◆ **WHAT YOU HAVE TO DO**: Take the listing from its first line through the line that contains "COL = sc.collection" and please retype those lines exactly, leaving out the pictures.

>> Start

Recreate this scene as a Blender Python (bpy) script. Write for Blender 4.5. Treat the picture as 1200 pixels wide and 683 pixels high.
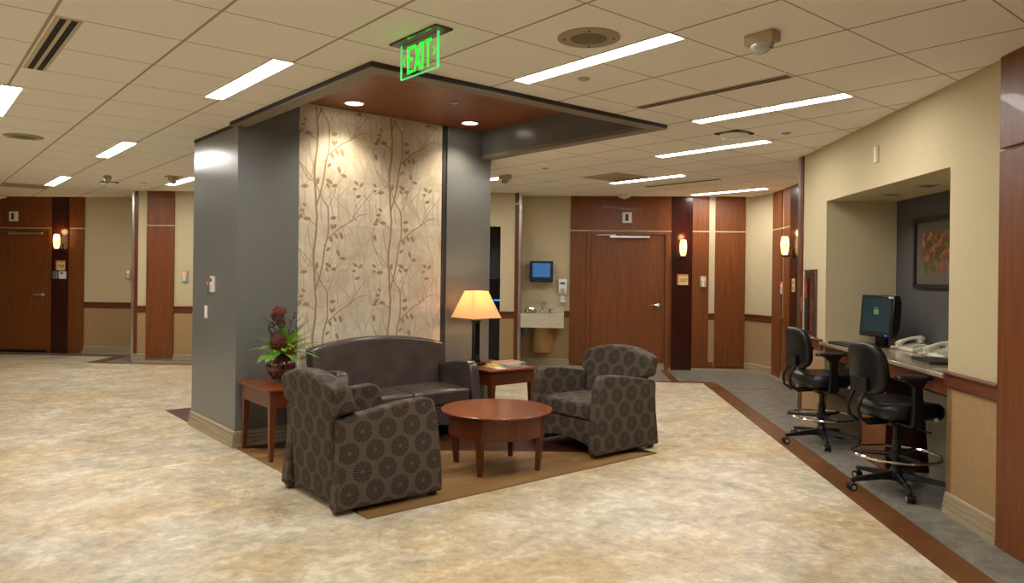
import bpy, bmesh, math, random
from mathutils import Vector, Matrix
from math import sin, cos, pi, radians as R
for o in list(bpy.data.objects): bpy.data.objects.remove(o)
sc = bpy.context.scene
COL = sc.collection

# ------------------------------------------------------------------ camera
F0 = 866.0; PY = 320.3; YAW = R(39.8); ROLL = R(0.7); CAMH = 1.494
cd = bpy.data.cameras.new('camera'); cam = bpy.data.objects.new('camera', cd); COL.objects.link(cam)
cd.sensor_width = 36; cd.lens = F0/1200*36; cd.shift_y = -(341.5-PY)/1200; cd.clip_start = .05; cd.clip_end = 100
Fw = Vector((sin(YAW), cos(YAW), 0)); R0 = Vector((cos(YAW), -sin(YAW), 0)); U0 = Vector((0, 0, 1))
Rt = cos(ROLL)*R0+sin(ROLL)*U0; Up = -sin(ROLL)*R0+cos(ROLL)*U0
M = Matrix((( Rt.x, Up.x, -Fw.x, 0), (Rt.y, Up.y, -Fw.y, 0), (Rt.z, Up.z, -Fw.z, CAMH), (0, 0, 0, 1)))
cam.matrix_world = M
sc.camera = cam
# ------------------------------------------------------------------ world, exposure
w = bpy.data.worlds.new('world'); sc.world = w; w.use_nodes = True
w.node_tree.nodes['Background'].inputs[0].default_value = (1, .92, .80, 1)
w.node_tree.nodes['Background'].inputs[1].default_value = 0.5
sc.view_settings.view_transform = 'Standard'; sc.view_settings.look = 'None'
sc.view_settings.gamma = 1; sc.view_settings.use_curve_mapping = False
sc.view_settings.exposure = 0.10
TROFFER = 54.0      # emission of the fluorescent lenses
CAN_W = 46.0        # watts of each canopy downlight
LAMP_W = 7.0
SCONCE = 3.2

TH = R(43.8); RZ = -TH
CV = Vector((sin(TH), cos(TH), 0)); NV = Vector((cos(TH), -sin(TH), 0))
def UV(u, v, z=0): return NV*u+CV*v+Vector((0, 0, z))

# ------------------------------------------------------------------ materials
def lin(c):
    return tuple(((x/255)/12.92 if x/255 <= .04045 else ((x/255+.055)/1.055)**2.4) for x in c)+(1,)
def newmat(name, col=(128, 128, 128), rough=.5, metal=0, spec=.5, coat=0, emit=None, estr=0, trans=0):
    m = bpy.data.materials.new(name); m.use_nodes = True
    b = m.node_tree.nodes['Principled BSDF']
    b.inputs['Base Color'].default_value = lin(col); b.inputs['Roughness'].default_value = rough
    b.inputs['Metallic'].default_value = metal; b.inputs['Specular IOR Level'].default_value = spec
    b.inputs['Coat Weight'].default_value = coat; b.inputs['Transmission Weight'].default_value = trans
    if emit: b.inputs['Emission Color'].default_value = lin(emit); b.inputs['Emission Strength'].default_value = estr
    return m
class NT:
    def __init__(s, m): s.m = m; s.t = m.node_tree; s.n = s.t.nodes; s.b = s.n['Principled BSDF']
    def N(s, ty, ins=None, **kw):
        n = s.n.new(ty)
        for k, v in kw.items(): setattr(n, k, v)
        for k, v in (ins or {}).items():
            if hasattr(v, 'is_output') or isinstance(v, bpy.types.NodeSocket): s.t.links.new(v, n.inputs[k])
            else: n.inputs[k].default_value = v
        return n
    def math(s, op, a, b=0.0, c=0.0):
        return s.N('ShaderNodeMath', {0: a, 1: b, 2: c}, operation=op).outputs[0]
    def coord(s, kind='Object', scale=(1, 1, 1), rot=(0, 0, 0)):
        tc = s.N('ShaderNodeTexCoord')
        return s.N('ShaderNodeMapping', {'Vector': tc.outputs[kind], 'Scale': scale, 'Rotation': rot}).outputs[0]
    def noise(s, vec, scale, detail=4, rough=.6, dist=0):
        return s.N('ShaderNodeTexNoise', {'Vector': vec, 'Scale': scale, 'Detail': detail, 'Roughness': rough, 'Distortion': dist}).outputs[0]
    def ramp(s, fac, stops):
        n = s.N('ShaderNodeValToRGB', {0: fac}); e = n.color_ramp.elements
        while len(e) < len(stops): e.new(.5)
        for i, (p, c) in enumerate(stops): e[i].position = p; e[i].color = lin(c) if len(c) == 3 else c
        return n.outputs[0]
    def mix(s, fac, a, b, mode='MIX'):
        n = s.N('ShaderNodeMix', data_type='RGBA', blend_type=mode)
        for i, v in ((0, fac), (6, a), (7, b)):
            if isinstance(v, bpy.types.NodeSocket): s.t.links.new(v, n.inputs[i])
            else: n.inputs[i].default_value = v if i == 0 else lin(v)
        return n.outputs[2]
    def base(s, c): s.t.links.new(c, s.b.inputs['Base Color'])
    def bump(s, h, strength=.2, dist=.005):
        n = s.N('ShaderNodeBump', {'Height': h, 'Strength': strength, 'Distance': dist}); s.t.links.new(n.outputs[0], s.b.inputs['Normal'])

def wood(name, c1, c2, grain=(22, 22, 1.2), rough=.35, coat=.15, spec=.4):
    m = newmat(name, c1, rough, spec=spec, coat=coat); t = NT(m)
    v = t.coord('Object', grain)
    a = t.noise(v, 2.2, 6, .65, .4); b = t.noise(t.coord('Object', (grain[0]*3.5, grain[1]*3.5, grain[2]*2)), 3, 3)
    f = t.math('ADD', t.math('MULTIPLY', a, .7), t.math('MULTIPLY', b, .3))
    t.base(t.ramp(f, [(.34, c2), (.62, c1)])); return m
def woodpanel(name, c1, c2): return wood(name, c1, c2, (16, 16, .9), .45, .04)

M_cream = newmat('cream_wallpaper', (206, 190, 150), .85, spec=.2)
def weave(m, c1, c2, sc_=1.0, amt=.6):
    t = NT(m); a = t.noise(t.coord('Object', (25*sc_, 25*sc_, 260*sc_)), 1.5, 3); b = t.noise(t.coord('Object', (240*sc_, 240*sc_, 20*sc_)), 1.5, 3)
    f = t.math('MULTIPLY', t.math('ADD', a, b), .5); t.base(t.ramp(f, [(.38, c2), (.62, c1)])); t.bump(f, .15, .002)
weave(M_cream, (198, 184, 150), (188, 173, 139))
M_tan = newmat('tan_wainscot', (176, 142, 98), .85, spec=.2); weave(M_tan, (172, 142, 102), (150, 120, 84), .8)
M_grey = newmat('grey_paint', (110, 111, 109), .26, spec=.42)
t = NT(M_grey); t.base(t.ramp(t.noise(t.coord('Object', (60, 60, 60)), 3, 4), [(.4, (108, 109, 106)), (.6, (116, 117, 114))]))
M_charcoal = newmat('charcoal_paint', (84, 80, 80), .6, spec=.3)
M_taupe = newmat('taupe_trim', (128, 118, 104), .55)
M_dark = newmat('dark_reveal', (48, 44, 42), .7)
M_baseb = newmat('beige_rubber_base', (168, 152, 124), .55, spec=.3)
M_wood = woodpanel('cherry_panel', (126, 69, 24), (97, 49, 15))
M_woodd = woodpanel('mahogany_and_shaded_panel', (58, 20, 12), (44, 14, 9))
M_woodd.node_tree.nodes['Principled BSDF'].inputs['Roughness'].default_value = .22
M_rail = wood('cherry_rail', (112, 56, 28), (84, 38, 18), (1.5, 1.5, 30))
M_table = wood('cherry_furniture', (140, 68, 28), (108, 46, 17), (3, 18, 18), .28, .3)
M_tablev = wood('cherry_furniture_upright', (104, 51, 23), (78, 33, 13), (20, 20, 1.5), .35, .2)
M_steel = newmat('brushed_steel', (190, 188, 182), .28, 1)
M_chrome = newmat('chrome', (225, 225, 225), .1, 1)
M_black = newmat('black_plastic', (11, 12, 13), .4)
M_blackg = newmat('gloss_black_plastic', (12, 13, 15), .2)
M_blackfab = newmat('black_vinyl', (10, 14, 17), .36, spec=.45)
M_white = newmat('white_plastic', (225, 222, 212), .4)
M_beigepl = newmat('beige_metal', (176, 156, 120), .5)
M_greyp = newmat('grey_plastic', (170, 168, 160), .4)
M_blackmetal = newmat('black_metal', (16, 15, 14), .3)

# ceiling
PX, PYY, SP = 1.193, 2.403, .617
M_ceil = newmat('ceiling_tiles', (238, 234, 225), .9, spec=.1); t = NT(M_ceil)
sep = t.N('ShaderNodeSeparateXYZ', {0: t.coord('Object')})
def gridline(coord, off, half):
    f = t.math('FRACT', t.math('DIVIDE', t.math('ADD', t.math('SUBTRACT', coord, off), 617*.1), SP))
    d = t.math('MULTIPLY', t.math('MINIMUM', f, t.math('SUBTRACT', 1.0, f)), SP)
    return t.math('LESS_THAN', d, half)
gx = gridline(sep.outputs[0], PX, .008); gy = gridline(sep.outputs[1], PYY, .005)
g = t.math('MAXIMUM', gx, gy)
sp = t.ramp(t.noise(t.coord('Object'), 260, 2), [(.3, (229, 224, 214)), (.55, (240, 236, 227))])
t.base(t.mix(g, sp, (168, 156, 134))); t.bump(t.math('SUBTRACT', t.math('MULTIPLY', t.noise(t.coord('Object'), 260, 2), .15), g), .5, .004)  # tee lines darker than the tile, shadow of their reveal edges painted in

# floors
M_vinyl = newmat('beige_stone_vinyl', (200, 182, 148), .36, spec=.35); t = NT(M_vinyl)
c = t.coord('Object'); n1 = t.noise(t.coord('Object', (1, 1, 1), (0, 0, .6)), 2.6, 10, .72, .5); n2 = t.noise(c, 11, 10, .75, .3); n3 = t.noise(t.coord('Object', (.7, 1.3, 1)), .9, 5, .6, .5)
f = t.math('ADD', t.math('MULTIPLY', n1, .5), t.math('MULTIPLY', n2, .5))
col = t.ramp(f, [(.35, (146, 134, 110)), (.45, (188, 175, 148)), (.52, (208, 196, 169)), (.59, (230, 223, 203)), (.68, (216, 198, 160))])
warm = t.ramp(n3, [(.45, (255, 255, 255)), (.62, (255, 238, 208))])
col = t.mix(.8, col, warm, 'MULTIPLY')
br = t.N('ShaderNodeTexBrick', {'Vector': t.coord('Object'), 'Color1': (1, 1, 1, 1), 'Color2': (.9, .9, .9, 1), 'Mortar': (.93, .93, .93, 1), 'Scale': 1.0, 'Mortar Size': .002, 'Brick Width': .914, 'Row Height': .914})
br.offset = 0
t.base(t.mix(.55, col, br.outputs[0], 'MULTIPLY'))
M_gfloor = newmat('grey_stone_vinyl', (122, 118, 104), .34, spec=.4); t = NT(M_gfloor)
f = t.noise(t.coord('Object'), 9, 8, .7, .8)
t.base(t.ramp(f, [(.35, (100, 98, 88)), (.5, (124, 121, 110)), (.65, (146, 142, 130))]))
M_strip = wood('cherry_floor_strip', (116, 72, 36), (92, 54, 25), (2, 2, 2), .35, .1)
def planks(name, cs, rot=0):
    m = newmat(name, cs[0], .38, spec=.35); t = NT(m)
    b = t.N('ShaderNodeTexBrick', {'Vector': t.coord('Object', rot=(0, 0, rot)), 'Color1': (.0, .0, .0, 1), 'Color2': (1, 1, 1, 1), 'Mortar': (.2, .2, .2, 1), 'Scale': 1.0, 'Mortar Size': .0012, 'Brick Width': .9, 'Row Height': .10})
    b.offset = .37
    n = t.noise(t.coord('Object', (2, 26, 2), (0, 0, rot)), 2, 6, .6, .5)
    f = t.math('ADD', t.math('MULTIPLY', b.outputs[0], .45), t.math('MULTIPLY', n, .55))
    t.base(t.ramp(f, [(.15, cs[2]), (.45, cs[1]), (.75, cs[0])])); return m
M_oak = planks('oak_planks', [(166, 130, 86), (140, 106, 64), (110, 80, 46)])
M_walnut = planks('walnut_planks', [(74, 40, 24), (60, 30, 18), (46, 22, 14)])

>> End

◆ **EXERCISE RESPONSE**:
Recreate this scene as a Blender Python (bpy) script. Write for Blender 4.5. Treat the picture as 1200 pixels wide and 683 pixels high.
import bpy, bmesh, math, random
from mathutils import Vector, Matrix
from math import sin, cos, pi, radians as R
for o in list(bpy.data.objects): bpy.data.objects.remove(o)
sc = bpy.context.scene
COL = sc.collection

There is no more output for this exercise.